A while back, David Chartier tweeted this:

https://twitter.com/chartier/status/718107492966862849

David really doesn't like Messages (for many valid reasons), and has often tweeted and written about other, better messaging platforms, including his current best-of-breed example, Facebook's Messenger.

And you know what? In general, I agree with David: Messages sucks. It's got latency issues, messages sometimes vanish, shared URLs are ugly, search is troublesome, it lacks many features found in other apps, etc. Yet still, it's my messaging app of choice, and will remain my messaging app of choice, probably forever.

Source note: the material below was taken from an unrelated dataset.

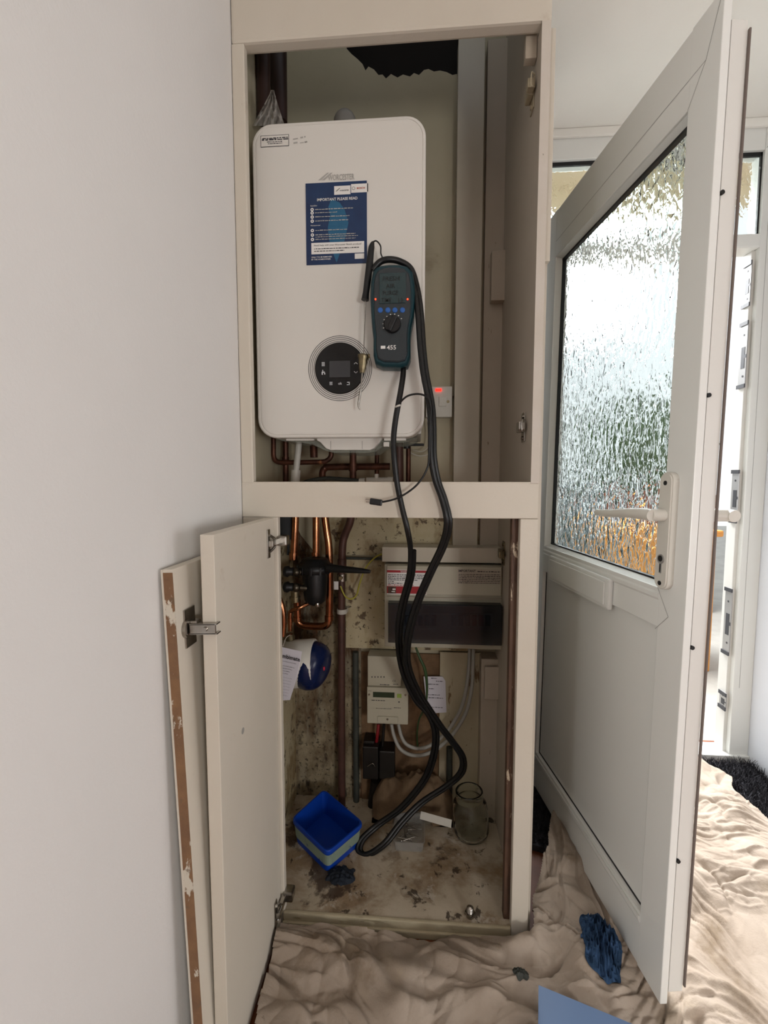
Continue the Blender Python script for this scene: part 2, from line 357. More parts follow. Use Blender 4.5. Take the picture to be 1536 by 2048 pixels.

Why?

First of all, it's bundled with every Mac and iOS device sold, which means that most of the people in my social group already have it and use it. I don't have to send a link to someone and explain how to install the app, set up an account, find my name/phone number, add me to their group of friends, and initiate a conversation.

Does that make Messages good? No, just because an app is bundled doesn't mean it's excellent. (See previous generations of Internet Explorer on Windows, for instance.) But it does make it pervasive, and in a messaging app, that's what I want.

But even beyond that—even if Messages were so abysmal it lost 50% of the messages I sent and often force rebooted my devices and remotely spilled my milk—I would probably continue to use it. Why? Because Apple isn't in the business of making money off of who I talk to, what I talk to them about, or what devices I use to do that talking. Apple wants to sell devices, not data about how people are using Apple's devices.